Wednesday, June 18, 2008

Imperial Stout on my mind

As is probably clear from this blog one of my favourite styles is Russian Imperial Stout. In an ideal world my cellar would be over flowing with them, however the best I usually achieve are a couple of vintages of my own and the odd bottle of Pink Elephant Rushin Imperious. However recently I have had two very exciting additions.

The first came from the left over stocks of beer from the NZIBA, and came in the form of a new world hop charged Rogue Imperial Stout. It seems so American to present an 11% abv beer in a huge 750ml serve. I tried the beer during judging and it was impressive and very definitely wore its American hopping on its sleeve.

The second addition to the cellar has come in the form of a bottle of 2003 Harvey’s Imperial Extra Double Stout lovingly carried back from the UK for me in Greig’s suitcase. A classic of the style and perhaps the closest to Courage RIS I will ever get to try, I’m going to cellar it a while longer before I try it.
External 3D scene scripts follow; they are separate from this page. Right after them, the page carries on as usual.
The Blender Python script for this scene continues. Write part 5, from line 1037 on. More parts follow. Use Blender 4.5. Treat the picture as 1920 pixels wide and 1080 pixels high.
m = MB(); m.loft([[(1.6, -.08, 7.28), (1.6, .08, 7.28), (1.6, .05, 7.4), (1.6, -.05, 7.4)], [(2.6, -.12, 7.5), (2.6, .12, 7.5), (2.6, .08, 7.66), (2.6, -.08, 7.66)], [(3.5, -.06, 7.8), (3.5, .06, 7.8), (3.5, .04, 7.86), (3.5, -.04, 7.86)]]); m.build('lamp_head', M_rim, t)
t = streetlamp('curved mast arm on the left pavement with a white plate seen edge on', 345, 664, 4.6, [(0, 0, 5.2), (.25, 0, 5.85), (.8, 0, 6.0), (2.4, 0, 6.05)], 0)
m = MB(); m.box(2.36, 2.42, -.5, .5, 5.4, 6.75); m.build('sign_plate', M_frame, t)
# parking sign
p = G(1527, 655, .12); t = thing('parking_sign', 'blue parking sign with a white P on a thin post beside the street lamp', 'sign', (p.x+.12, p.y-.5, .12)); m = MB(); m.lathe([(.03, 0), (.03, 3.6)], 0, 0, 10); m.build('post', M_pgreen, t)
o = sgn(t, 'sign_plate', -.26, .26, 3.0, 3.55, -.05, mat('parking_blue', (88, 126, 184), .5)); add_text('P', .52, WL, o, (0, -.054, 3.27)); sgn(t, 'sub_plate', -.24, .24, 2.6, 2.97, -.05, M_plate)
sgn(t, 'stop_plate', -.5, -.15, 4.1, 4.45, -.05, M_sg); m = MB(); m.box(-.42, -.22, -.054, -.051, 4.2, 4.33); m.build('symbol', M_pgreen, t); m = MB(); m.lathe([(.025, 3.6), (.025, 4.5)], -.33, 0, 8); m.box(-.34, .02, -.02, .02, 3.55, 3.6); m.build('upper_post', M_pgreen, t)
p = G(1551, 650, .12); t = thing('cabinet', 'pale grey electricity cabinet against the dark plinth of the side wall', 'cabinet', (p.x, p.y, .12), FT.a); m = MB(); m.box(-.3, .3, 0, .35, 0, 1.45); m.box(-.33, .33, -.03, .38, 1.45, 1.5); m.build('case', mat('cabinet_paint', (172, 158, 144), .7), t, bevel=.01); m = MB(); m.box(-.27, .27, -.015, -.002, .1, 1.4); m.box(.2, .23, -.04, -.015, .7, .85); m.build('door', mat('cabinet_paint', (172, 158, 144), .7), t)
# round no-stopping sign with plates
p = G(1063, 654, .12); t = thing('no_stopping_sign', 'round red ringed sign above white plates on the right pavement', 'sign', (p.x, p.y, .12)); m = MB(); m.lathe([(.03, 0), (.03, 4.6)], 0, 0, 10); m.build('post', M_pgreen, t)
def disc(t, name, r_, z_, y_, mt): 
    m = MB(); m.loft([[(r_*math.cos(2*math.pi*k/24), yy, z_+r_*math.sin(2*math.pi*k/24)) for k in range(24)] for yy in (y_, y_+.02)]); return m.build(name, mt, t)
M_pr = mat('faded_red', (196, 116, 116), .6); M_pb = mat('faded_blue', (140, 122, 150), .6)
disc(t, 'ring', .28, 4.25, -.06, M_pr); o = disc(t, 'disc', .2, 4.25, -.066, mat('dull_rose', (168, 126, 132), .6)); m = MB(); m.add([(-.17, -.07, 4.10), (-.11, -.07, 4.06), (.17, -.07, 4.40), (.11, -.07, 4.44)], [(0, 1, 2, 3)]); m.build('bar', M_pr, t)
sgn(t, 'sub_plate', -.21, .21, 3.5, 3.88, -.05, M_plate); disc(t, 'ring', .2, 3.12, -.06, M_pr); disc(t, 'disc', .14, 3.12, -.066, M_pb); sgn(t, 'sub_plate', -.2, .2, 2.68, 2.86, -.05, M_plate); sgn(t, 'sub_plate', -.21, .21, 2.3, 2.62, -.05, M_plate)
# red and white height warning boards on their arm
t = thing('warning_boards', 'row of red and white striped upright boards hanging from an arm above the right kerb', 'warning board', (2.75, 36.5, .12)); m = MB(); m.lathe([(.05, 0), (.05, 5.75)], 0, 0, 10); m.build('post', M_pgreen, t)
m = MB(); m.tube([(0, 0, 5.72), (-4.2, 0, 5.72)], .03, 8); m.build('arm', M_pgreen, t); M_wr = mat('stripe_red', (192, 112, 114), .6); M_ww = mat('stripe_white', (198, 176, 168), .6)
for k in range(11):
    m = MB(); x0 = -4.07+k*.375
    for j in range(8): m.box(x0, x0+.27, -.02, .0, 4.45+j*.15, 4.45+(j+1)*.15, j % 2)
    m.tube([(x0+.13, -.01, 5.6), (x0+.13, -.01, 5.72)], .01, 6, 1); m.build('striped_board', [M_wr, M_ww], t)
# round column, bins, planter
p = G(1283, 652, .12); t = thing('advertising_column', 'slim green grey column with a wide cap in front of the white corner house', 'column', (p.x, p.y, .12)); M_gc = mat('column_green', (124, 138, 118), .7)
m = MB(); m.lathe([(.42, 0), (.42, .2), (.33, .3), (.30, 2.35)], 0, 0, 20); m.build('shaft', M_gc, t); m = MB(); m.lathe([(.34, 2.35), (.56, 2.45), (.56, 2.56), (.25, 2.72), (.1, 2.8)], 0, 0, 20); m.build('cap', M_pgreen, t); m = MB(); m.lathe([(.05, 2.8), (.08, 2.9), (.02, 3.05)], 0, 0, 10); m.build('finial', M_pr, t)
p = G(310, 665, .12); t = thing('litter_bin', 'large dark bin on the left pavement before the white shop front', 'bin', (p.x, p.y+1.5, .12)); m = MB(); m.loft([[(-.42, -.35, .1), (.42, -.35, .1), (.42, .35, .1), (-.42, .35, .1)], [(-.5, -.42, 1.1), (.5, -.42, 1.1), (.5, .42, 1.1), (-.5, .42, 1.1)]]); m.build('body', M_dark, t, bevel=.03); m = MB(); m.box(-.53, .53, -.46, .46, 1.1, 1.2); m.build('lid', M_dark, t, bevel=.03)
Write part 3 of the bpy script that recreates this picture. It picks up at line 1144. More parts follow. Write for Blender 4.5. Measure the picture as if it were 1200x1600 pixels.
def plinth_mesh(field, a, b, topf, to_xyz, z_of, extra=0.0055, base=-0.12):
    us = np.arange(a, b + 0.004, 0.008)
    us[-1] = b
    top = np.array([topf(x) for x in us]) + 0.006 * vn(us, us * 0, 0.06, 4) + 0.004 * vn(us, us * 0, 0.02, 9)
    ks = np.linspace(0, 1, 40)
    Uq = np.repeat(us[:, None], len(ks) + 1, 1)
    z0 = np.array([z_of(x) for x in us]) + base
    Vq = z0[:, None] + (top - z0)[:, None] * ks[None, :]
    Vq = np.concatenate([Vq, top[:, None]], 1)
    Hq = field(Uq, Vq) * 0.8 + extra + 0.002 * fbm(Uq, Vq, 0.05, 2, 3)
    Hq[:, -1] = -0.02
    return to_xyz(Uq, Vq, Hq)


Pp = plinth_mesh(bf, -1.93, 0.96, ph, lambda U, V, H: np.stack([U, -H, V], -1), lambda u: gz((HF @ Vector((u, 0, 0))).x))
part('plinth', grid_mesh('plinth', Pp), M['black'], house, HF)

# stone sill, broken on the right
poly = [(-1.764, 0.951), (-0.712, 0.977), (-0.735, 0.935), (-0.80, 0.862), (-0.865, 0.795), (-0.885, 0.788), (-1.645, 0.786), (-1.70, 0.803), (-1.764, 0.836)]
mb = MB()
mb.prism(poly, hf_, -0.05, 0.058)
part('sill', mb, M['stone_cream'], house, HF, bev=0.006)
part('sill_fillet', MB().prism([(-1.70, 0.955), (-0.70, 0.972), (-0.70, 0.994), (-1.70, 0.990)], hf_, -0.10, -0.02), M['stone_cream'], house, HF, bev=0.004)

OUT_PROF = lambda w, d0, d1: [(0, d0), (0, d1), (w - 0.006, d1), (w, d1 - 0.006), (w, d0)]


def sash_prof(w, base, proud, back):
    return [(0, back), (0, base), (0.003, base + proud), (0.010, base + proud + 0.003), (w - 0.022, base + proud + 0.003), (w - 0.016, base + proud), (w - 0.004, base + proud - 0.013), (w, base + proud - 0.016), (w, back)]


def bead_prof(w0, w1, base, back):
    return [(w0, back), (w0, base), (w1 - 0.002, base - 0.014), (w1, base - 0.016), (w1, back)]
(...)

Of course putting beers into the cellar makes up the will power part of the process, however there is also the very enjoyable ritual of pulling out a bottle when the time seems right. Recently I pulled one of my precious few bottles of the first ever all grain batch of Merchant of the Devil. Brewed in January 2006 I was playing with ‘spiking’ big beers with Champaign yeast at the time. Primary fermentation was with s-04 and then the wine yeast was added to the secondary fermentor where The Merchant sat for 6 weeks before being primed and bottled. For the first 18 months the beer exhibited a slightly funky estery character from the Champaign yeast and an enthusiastic condition, however as she has aged The Merchant has mellowed significantly. At two and a ½ years she is warming, rich, smooth, and complex. It’s a tragedy that there is only one more bottle left.

4 comments:

Anonymous said...

Kieran
I must have a chat to you about process here. I've got an imperial stout sitting in my lounge bubbling away which I brewed up 8 days ago and for which I used saf05, billed as able to ferment to a pretty high alc content and known for its ability to just keep on eating, if given the chance. the beer started at 1108, and fermentation has gone nicely by the smell of it, with the temperature beginning quite like (pitched at 16C and having risen to 20c which strikes me as ok). anyhow, i'm sorta beginning to now wonder whether i ought to just leave it in the fermenter until it really looks like it has finished and then bottle, perhaps without priming sugars, and leave for however long (minimum 1 year i guess, though will taste the odd bottle of course). another method might be to put it in a 11litre carboy with a cork and airlock and leave that for a year and then bottle WITH some priming sugars. any thoughts?
Ed

Kieran Haslett-Moore said...

I'm a big believer in letting them sit for a good six months before bottling, however I do that in corny kegs. The batch that I brewed in November still hasn't been bottled (due to procrastination more than anything). I think without having the capability to have it sit in stainless I would wait till you were confident that primary had ceased and bottle with a slight priming.

Come down tonight Ed if you are free, I have Hall St Porter and Berhampore Best on and Greig is down from Hamtown.

Anonymous said...

unfortunately i needed an early night last night - work very busy and there was football to watch this morning! i didn't actually see your comment until now (fri morn) though i did think about coming down anyway....but then i thought that on the 3rd thursday of the month you go to regionals? obviously not.....

thanks for the advice re imperial stout. i think i probably am leaning towards what you say - bottle more or less straight away once primary has completely settled. the other alternative - because it is only an 11L batch - was to get one of those small glass demijohns they sell at the homebrewshop and put it in there for six months to a year with a cork and an airlock. but that would require me to actually go out there to the Hutt and not sure when that'll happen.

Dan said...

Ah the temporal nature of the beer wonder! The many time-separated tastings of the Merchant I partook in.. the changing nature of the beasty.. and now only one bottle left.